News

Petition filed to reconsider municipal budget through a town-wide vote

BRATTLEBORO — It might have been April Fool's Day, but some Representative Town Meeting members weren't joking around.

As a result of a petition circulated among the body by three of its members, the $16 million municipal budget is headed for a town-wide vote by Australian ballot.

Town Clerk Annette Cappy received the petition with 56 signatures on April 1, requesting the Selectboard schedule the vote to reconsider the municipal budget that Annual Representative Town Meeting approved overwhelmingly on March 22.

Cappy said the petition needed 50 signatures from meeting members to go before the Selectboard, which now has 14 days to act.

Town Meeting Member Ben “Spoon” Agave stood outside Cappy's office and shared his views.
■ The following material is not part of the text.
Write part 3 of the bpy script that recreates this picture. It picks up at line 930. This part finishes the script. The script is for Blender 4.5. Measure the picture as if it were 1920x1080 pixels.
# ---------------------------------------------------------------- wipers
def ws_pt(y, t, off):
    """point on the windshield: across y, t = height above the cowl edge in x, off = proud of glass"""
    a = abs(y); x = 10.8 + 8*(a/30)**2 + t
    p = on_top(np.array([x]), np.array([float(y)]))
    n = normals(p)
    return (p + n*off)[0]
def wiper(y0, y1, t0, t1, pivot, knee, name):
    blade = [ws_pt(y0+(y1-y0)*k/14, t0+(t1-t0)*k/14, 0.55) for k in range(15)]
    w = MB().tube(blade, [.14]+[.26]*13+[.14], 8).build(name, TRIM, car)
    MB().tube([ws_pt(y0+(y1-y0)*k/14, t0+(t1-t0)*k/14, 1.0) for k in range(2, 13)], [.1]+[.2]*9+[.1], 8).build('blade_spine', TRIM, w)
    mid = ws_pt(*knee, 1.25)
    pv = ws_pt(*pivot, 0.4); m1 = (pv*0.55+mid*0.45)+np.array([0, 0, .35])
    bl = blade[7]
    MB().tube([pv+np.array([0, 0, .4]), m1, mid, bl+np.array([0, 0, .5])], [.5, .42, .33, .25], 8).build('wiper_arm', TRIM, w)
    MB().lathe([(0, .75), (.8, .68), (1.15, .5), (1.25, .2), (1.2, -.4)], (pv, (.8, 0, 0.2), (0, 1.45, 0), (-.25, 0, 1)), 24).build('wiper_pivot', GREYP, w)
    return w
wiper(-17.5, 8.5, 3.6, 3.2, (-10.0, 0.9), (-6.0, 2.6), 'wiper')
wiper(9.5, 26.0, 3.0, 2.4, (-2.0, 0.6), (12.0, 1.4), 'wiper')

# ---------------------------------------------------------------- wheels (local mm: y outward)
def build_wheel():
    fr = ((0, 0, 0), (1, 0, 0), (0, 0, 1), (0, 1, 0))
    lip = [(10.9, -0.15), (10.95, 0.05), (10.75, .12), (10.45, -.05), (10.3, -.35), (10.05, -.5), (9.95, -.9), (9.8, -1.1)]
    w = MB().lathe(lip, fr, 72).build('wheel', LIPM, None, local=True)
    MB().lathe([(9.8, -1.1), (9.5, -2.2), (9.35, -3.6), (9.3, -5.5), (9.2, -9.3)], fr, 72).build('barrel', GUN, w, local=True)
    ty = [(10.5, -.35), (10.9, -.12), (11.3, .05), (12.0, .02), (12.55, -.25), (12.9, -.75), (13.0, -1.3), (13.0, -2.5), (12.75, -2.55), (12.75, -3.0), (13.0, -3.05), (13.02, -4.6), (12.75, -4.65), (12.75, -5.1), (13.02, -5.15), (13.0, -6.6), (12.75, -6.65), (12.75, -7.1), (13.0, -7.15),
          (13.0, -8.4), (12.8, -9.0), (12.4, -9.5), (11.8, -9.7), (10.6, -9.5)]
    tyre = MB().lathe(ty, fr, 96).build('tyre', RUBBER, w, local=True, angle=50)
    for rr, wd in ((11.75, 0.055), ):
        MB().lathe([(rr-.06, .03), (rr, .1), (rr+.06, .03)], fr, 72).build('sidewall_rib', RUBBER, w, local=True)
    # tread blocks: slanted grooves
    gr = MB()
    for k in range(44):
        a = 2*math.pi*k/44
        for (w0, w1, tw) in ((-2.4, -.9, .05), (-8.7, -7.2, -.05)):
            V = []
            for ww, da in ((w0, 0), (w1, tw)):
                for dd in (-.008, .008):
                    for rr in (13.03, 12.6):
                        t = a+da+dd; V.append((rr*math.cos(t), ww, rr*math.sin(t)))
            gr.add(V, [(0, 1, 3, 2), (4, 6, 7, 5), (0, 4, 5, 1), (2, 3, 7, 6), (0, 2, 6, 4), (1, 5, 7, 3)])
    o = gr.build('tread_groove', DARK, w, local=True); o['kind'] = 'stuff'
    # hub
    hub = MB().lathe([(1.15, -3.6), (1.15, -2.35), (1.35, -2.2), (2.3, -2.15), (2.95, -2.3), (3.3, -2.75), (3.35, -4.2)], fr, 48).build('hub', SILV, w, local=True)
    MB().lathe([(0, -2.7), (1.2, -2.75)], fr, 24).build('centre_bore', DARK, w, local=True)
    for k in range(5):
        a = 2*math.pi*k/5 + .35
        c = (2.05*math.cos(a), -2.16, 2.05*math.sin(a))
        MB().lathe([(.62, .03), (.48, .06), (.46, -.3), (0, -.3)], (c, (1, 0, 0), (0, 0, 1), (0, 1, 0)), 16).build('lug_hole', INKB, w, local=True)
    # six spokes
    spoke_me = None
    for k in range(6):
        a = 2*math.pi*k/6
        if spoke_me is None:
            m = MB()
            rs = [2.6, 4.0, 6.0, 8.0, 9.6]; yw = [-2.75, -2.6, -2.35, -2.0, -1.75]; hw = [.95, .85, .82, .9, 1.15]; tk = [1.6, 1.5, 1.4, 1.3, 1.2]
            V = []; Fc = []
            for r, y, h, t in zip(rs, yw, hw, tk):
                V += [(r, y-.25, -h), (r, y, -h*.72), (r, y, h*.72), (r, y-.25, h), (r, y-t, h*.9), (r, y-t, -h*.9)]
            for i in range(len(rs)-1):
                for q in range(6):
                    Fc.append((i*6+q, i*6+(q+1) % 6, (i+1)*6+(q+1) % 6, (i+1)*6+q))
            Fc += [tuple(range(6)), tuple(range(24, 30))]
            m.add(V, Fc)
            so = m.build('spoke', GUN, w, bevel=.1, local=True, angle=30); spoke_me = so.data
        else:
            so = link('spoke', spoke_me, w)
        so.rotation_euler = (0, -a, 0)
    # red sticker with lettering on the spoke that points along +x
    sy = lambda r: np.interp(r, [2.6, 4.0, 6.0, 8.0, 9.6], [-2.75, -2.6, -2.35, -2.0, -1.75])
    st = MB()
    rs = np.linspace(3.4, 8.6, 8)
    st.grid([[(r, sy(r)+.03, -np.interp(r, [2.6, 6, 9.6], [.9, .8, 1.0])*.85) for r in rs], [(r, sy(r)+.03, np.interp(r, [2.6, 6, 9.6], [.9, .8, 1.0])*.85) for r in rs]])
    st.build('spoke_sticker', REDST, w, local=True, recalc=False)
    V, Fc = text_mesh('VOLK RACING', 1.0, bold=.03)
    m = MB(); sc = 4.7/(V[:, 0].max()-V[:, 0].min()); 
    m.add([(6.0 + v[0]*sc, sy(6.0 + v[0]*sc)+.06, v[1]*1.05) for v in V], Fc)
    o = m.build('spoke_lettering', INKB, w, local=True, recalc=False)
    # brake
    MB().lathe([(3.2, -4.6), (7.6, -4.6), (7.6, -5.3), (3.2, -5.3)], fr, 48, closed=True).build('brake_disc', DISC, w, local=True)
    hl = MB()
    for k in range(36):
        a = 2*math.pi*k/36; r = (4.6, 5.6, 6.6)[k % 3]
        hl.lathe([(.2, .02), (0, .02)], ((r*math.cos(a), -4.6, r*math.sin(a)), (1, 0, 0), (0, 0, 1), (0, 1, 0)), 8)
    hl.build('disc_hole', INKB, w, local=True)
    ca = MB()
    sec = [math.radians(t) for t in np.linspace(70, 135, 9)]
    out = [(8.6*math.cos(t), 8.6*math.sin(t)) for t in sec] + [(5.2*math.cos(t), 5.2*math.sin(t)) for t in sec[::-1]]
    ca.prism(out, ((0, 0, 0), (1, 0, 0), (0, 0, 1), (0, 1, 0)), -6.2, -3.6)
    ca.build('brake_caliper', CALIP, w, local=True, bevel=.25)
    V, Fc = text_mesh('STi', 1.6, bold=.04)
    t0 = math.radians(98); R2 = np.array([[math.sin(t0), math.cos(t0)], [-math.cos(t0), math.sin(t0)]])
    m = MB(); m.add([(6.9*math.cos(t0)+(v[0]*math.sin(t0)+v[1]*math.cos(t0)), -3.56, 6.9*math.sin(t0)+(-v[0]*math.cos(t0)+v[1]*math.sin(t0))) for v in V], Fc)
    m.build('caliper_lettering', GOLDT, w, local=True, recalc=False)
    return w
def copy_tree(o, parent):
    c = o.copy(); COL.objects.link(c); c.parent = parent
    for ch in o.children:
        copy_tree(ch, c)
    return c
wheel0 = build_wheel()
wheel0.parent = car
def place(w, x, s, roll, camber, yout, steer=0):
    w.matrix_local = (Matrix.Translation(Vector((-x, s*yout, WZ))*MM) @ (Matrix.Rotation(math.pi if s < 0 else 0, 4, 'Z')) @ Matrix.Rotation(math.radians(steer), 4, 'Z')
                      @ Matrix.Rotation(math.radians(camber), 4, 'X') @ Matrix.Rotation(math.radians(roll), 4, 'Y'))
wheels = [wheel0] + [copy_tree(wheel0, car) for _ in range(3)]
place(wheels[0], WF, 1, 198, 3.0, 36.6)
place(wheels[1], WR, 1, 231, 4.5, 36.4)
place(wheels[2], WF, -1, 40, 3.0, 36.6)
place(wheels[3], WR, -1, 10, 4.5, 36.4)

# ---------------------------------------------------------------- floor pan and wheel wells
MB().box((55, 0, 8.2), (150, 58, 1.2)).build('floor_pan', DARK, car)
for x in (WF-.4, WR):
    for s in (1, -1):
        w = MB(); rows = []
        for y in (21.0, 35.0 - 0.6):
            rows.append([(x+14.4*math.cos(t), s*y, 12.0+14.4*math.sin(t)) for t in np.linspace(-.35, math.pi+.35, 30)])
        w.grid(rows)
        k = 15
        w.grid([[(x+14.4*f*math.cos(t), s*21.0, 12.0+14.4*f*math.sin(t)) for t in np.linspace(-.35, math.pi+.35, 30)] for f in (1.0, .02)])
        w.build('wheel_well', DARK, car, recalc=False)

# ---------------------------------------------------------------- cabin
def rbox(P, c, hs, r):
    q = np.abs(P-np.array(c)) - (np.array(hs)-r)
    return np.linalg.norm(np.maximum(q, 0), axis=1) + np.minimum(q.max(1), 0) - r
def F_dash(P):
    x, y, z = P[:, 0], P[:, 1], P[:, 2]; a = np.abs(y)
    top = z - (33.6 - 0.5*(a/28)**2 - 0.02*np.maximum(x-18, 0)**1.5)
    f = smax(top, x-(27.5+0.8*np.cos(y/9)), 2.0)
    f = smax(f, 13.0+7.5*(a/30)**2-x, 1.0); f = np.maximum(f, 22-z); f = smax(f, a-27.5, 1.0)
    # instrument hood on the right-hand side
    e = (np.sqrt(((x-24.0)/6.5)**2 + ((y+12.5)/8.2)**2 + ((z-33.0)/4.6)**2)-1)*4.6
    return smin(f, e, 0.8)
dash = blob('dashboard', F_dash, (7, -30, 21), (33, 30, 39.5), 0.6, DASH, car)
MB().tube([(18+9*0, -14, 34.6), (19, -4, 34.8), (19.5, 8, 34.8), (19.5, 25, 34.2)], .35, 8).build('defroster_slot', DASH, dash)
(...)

After the Annual Representative Town Meeting, he said, three meeting members - Michael Bosworth, Lynn Russell, and Julia Grover - separately circulated petitions to reconsider the budget. Later, they merged the petitions.

In Agave's opinion, the petition was needed because “the administration does not fully appreciate that too many people in this town are skating on thin ice on the edge of financial disaster.”

Additionally, he asserted that Town Meeting members are more affluent than most of the residents they represent.

Agave said that the Finance Committee, of which he is a member, has not considered the issue of the impact of taxation on residents.

He said his biggest concerns for the town budget were its overall size and the relative magnitude of the $14 million police-fire facilities upgrade project.

He added that the cost of that project would represent either the largest line item in the budget for the next 20 years or at least compare to the wastewater treatment plant, which had a bottom line of about $30 million.

When asked about the contradiction between town meeting members filing a petition to reconsider the budget and the fact that the budget passed overwhelmingly at Annual Town Meeting in March, Agave said that the process of Town Meeting is inadequate.

According to Agave, while some 15 meeting members opposed the final budget vote at Annual Town Meeting, the 56 meeting members who quickly filed the petition hope that the town vote will overturn that decision.

Agave said this suggests that Brattleboro does not have a way “to reach satisfying decisions” and added that in his view the town needs to restructure its governance. Some Town Meeting members have called for a mayoral system of government.

Noting that dissatisfaction with the budget is “not a freak event,” Agave called Representative Town Meeting “a system that's no longer adequate for satisfactorily solving community problems.”

Another petition organizer, Lynn Russell, joined Agave at the Municipal Center.

When asked what prompted her to organize the petition, Russell and Agave shared a smile.

“Spoon tells me I'm not supposed to talk about God,” she said, “but I felt spiritually motivated because I care about this town's people and the town itself. [] We're losing some of what made Brattleboro special.”

She explained that when she arrived here 10 years ago, Brattleboro struck her as possessing a spirit of open-heartedness, creativity, and inclusiveness. Neighbors ensured that they met one another's needs. No one went hungry, she said; no houses went unheated.

She said that spirit is fading, replaced slowly by “fear, selfishness, or greed.”

She called the Selectboard's level-serviced budget - crafted at a time when it knows finances are a critical concern to many - “shortsighted.”

She warned that Brattleboro “could be the next Detroit” if it stays on what she said was a path of overspending.

When asked why meeting members approved the budget only to promptly pull for its defeat, Russell said, “They're smarter now than they were before.”

Still, Russell said she hopes that the town will regain what she characterized as a core of generosity and community inclusiveness.

“I'm hoping for the best for Brattleboro,” she said.